» **Data block**

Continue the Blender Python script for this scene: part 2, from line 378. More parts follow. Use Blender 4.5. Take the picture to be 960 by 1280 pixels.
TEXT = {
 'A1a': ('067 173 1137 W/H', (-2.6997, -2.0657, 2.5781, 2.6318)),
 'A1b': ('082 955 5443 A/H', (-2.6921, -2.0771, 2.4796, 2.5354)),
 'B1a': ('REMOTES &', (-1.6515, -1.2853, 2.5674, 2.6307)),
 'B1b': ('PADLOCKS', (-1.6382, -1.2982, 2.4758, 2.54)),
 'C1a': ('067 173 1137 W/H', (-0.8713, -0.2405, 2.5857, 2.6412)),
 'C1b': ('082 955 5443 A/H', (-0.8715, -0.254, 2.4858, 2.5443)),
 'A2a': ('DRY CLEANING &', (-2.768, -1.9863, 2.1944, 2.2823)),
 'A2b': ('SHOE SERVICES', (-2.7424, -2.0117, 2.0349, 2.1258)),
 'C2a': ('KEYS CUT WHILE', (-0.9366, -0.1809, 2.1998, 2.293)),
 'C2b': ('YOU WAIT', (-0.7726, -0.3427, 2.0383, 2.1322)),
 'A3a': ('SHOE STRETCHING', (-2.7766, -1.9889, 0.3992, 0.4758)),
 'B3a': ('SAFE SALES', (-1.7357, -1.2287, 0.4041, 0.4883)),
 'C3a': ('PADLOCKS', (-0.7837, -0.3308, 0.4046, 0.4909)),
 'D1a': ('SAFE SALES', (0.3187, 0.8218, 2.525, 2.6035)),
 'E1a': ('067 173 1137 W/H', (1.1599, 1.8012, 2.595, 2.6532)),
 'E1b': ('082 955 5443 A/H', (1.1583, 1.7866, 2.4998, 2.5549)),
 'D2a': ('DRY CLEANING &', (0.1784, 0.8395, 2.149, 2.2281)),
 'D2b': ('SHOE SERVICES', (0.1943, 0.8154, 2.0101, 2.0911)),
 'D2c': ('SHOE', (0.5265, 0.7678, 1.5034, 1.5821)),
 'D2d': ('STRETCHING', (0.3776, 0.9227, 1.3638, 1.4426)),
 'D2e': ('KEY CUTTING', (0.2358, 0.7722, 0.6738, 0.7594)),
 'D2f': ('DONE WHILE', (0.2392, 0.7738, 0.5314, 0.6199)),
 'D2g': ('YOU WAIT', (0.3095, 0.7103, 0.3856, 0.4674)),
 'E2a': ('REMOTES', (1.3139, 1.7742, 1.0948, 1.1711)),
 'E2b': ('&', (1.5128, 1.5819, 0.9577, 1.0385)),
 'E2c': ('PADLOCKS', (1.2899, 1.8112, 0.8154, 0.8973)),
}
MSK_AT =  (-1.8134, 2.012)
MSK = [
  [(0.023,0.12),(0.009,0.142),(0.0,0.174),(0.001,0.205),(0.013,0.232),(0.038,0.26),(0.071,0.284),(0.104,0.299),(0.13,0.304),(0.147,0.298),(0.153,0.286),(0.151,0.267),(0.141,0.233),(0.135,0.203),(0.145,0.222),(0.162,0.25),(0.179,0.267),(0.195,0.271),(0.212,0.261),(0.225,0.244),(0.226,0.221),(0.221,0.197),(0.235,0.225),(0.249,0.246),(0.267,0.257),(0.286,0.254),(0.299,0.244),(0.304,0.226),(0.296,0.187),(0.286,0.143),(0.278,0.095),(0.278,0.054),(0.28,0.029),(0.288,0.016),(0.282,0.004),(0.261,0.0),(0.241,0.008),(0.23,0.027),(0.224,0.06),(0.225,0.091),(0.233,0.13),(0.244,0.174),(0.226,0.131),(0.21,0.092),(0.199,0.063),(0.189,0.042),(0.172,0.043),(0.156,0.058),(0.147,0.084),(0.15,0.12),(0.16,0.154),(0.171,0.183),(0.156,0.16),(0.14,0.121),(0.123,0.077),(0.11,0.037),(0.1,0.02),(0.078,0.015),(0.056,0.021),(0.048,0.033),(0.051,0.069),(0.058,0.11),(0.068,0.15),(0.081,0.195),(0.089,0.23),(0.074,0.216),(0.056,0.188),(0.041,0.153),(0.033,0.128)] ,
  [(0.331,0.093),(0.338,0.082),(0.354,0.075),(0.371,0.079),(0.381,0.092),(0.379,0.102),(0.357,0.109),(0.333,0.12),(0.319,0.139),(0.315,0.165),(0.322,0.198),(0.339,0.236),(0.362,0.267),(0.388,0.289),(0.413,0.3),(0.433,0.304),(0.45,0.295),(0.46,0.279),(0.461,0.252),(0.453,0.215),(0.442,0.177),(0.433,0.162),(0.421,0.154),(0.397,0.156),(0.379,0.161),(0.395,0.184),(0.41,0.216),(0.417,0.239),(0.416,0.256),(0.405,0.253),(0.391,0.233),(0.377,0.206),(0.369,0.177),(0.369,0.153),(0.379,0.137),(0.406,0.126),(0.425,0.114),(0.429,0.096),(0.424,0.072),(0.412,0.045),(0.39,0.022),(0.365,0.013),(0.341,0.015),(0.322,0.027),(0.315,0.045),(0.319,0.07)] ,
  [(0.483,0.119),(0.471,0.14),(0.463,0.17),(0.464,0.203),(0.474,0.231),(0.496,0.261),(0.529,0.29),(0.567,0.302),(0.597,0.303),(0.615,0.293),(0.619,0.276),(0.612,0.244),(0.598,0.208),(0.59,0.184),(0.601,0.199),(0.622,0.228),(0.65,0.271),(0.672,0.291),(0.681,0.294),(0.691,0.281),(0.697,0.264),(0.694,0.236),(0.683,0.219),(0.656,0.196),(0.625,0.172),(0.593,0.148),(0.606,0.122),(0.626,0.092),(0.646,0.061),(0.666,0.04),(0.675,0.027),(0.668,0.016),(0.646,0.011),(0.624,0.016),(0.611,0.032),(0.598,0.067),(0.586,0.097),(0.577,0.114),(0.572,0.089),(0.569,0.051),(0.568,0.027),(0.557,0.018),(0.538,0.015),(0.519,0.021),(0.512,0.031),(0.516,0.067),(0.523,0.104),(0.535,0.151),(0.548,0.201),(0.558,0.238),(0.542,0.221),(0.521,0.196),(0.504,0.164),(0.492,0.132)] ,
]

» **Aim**
Extract all of the data exactly as written.

» **Full solution**
Continue the Blender Python script for this scene: part 2, from line 378. More parts follow. Use Blender 4.5. Take the picture to be 960 by 1280 pixels.
TEXT = {
 'A1a': ('067 173 1137 W/H', (-2.6997, -2.0657, 2.5781, 2.6318)),
 'A1b': ('082 955 5443 A/H', (-2.6921, -2.0771, 2.4796, 2.5354)),
 'B1a': ('REMOTES &', (-1.6515, -1.2853, 2.5674, 2.6307)),
 'B1b': ('PADLOCKS', (-1.6382, -1.2982, 2.4758, 2.54)),
 'C1a': ('067 173 1137 W/H', (-0.8713, -0.2405, 2.5857, 2.6412)),
 'C1b': ('082 955 5443 A/H', (-0.8715, -0.254, 2.4858, 2.5443)),
 'A2a': ('DRY CLEANING &', (-2.768, -1.9863, 2.1944, 2.2823)),
 'A2b': ('SHOE SERVICES', (-2.7424, -2.0117, 2.0349, 2.1258)),
 'C2a': ('KEYS CUT WHILE', (-0.9366, -0.1809, 2.1998, 2.293)),
 'C2b': ('YOU WAIT', (-0.7726, -0.3427, 2.0383, 2.1322)),
 'A3a': ('SHOE STRETCHING', (-2.7766, -1.9889, 0.3992, 0.4758)),
 'B3a': ('SAFE SALES', (-1.7357, -1.2287, 0.4041, 0.4883)),
 'C3a': ('PADLOCKS', (-0.7837, -0.3308, 0.4046, 0.4909)),
 'D1a': ('SAFE SALES', (0.3187, 0.8218, 2.525, 2.6035)),
 'E1a': ('067 173 1137 W/H', (1.1599, 1.8012, 2.595, 2.6532)),
 'E1b': ('082 955 5443 A/H', (1.1583, 1.7866, 2.4998, 2.5549)),
 'D2a': ('DRY CLEANING &', (0.1784, 0.8395, 2.149, 2.2281)),
 'D2b': ('SHOE SERVICES', (0.1943, 0.8154, 2.0101, 2.0911)),
 'D2c': ('SHOE', (0.5265, 0.7678, 1.5034, 1.5821)),
 'D2d': ('STRETCHING', (0.3776, 0.9227, 1.3638, 1.4426)),
 'D2e': ('KEY CUTTING', (0.2358, 0.7722, 0.6738, 0.7594)),
 'D2f': ('DONE WHILE', (0.2392, 0.7738, 0.5314, 0.6199)),
 'D2g': ('YOU WAIT', (0.3095, 0.7103, 0.3856, 0.4674)),
 'E2a': ('REMOTES', (1.3139, 1.7742, 1.0948, 1.1711)),
 'E2b': ('&', (1.5128, 1.5819, 0.9577, 1.0385)),
 'E2c': ('PADLOCKS', (1.2899, 1.8112, 0.8154, 0.8973)),
}
MSK_AT =  (-1.8134, 2.012)
MSK = [
  [(0.023,0.12),(0.009,0.142),(0.0,0.174),(0.001,0.205),(0.013,0.232),(0.038,0.26),(0.071,0.284),(0.104,0.299),(0.13,0.304),(0.147,0.298),(0.153,0.286),(0.151,0.267),(0.141,0.233),(0.135,0.203),(0.145,0.222),(0.162,0.25),(0.179,0.267),(0.195,0.271),(0.212,0.261),(0.225,0.244),(0.226,0.221),(0.221,0.197),(0.235,0.225),(0.249,0.246),(0.267,0.257),(0.286,0.254),(0.299,0.244),(0.304,0.226),(0.296,0.187),(0.286,0.143),(0.278,0.095),(0.278,0.054),(0.28,0.029),(0.288,0.016),(0.282,0.004),(0.261,0.0),(0.241,0.008),(0.23,0.027),(0.224,0.06),(0.225,0.091),(0.233,0.13),(0.244,0.174),(0.226,0.131),(0.21,0.092),(0.199,0.063),(0.189,0.042),(0.172,0.043),(0.156,0.058),(0.147,0.084),(0.15,0.12),(0.16,0.154),(0.171,0.183),(0.156,0.16),(0.14,0.121),(0.123,0.077),(0.11,0.037),(0.1,0.02),(0.078,0.015),(0.056,0.021),(0.048,0.033),(0.051,0.069),(0.058,0.11),(0.068,0.15),(0.081,0.195),(0.089,0.23),(0.074,0.216),(0.056,0.188),(0.041,0.153),(0.033,0.128)] ,
  [(0.331,0.093),(0.338,0.082),(0.354,0.075),(0.371,0.079),(0.381,0.092),(0.379,0.102),(0.357,0.109),(0.333,0.12),(0.319,0.139),(0.315,0.165),(0.322,0.198),(0.339,0.236),(0.362,0.267),(0.388,0.289),(0.413,0.3),(0.433,0.304),(0.45,0.295),(0.46,0.279),(0.461,0.252),(0.453,0.215),(0.442,0.177),(0.433,0.162),(0.421,0.154),(0.397,0.156),(0.379,0.161),(0.395,0.184),(0.41,0.216),(0.417,0.239),(0.416,0.256),(0.405,0.253),(0.391,0.233),(0.377,0.206),(0.369,0.177),(0.369,0.153),(0.379,0.137),(0.406,0.126),(0.425,0.114),(0.429,0.096),(0.424,0.072),(0.412,0.045),(0.39,0.022),(0.365,0.013),(0.341,0.015),(0.322,0.027),(0.315,0.045),(0.319,0.07)] ,
  [(0.483,0.119),(0.471,0.14),(0.463,0.17),(0.464,0.203),(0.474,0.231),(0.496,0.261),(0.529,0.29),(0.567,0.302),(0.597,0.303),(0.615,0.293),(0.619,0.276),(0.612,0.244),(0.598,0.208),(0.59,0.184),(0.601,0.199),(0.622,0.228),(0.65,0.271),(0.672,0.291),(0.681,0.294),(0.691,0.281),(0.697,0.264),(0.694,0.236),(0.683,0.219),(0.656,0.196),(0.625,0.172),(0.593,0.148),(0.606,0.122),(0.626,0.092),(0.646,0.061),(0.666,0.04),(0.675,0.027),(0.668,0.016),(0.646,0.011),(0.624,0.016),(0.611,0.032),(0.598,0.067),(0.586,0.097),(0.577,0.114),(0.572,0.089),(0.569,0.051),(0.568,0.027),(0.557,0.018),(0.538,0.015),(0.519,0.021),(0.512,0.031),(0.516,0.067),(0.523,0.104),(0.535,0.151),(0.548,0.201),(0.558,0.238),(0.542,0.221),(0.521,0.196),(0.504,0.164),(0.492,0.132)] ,
]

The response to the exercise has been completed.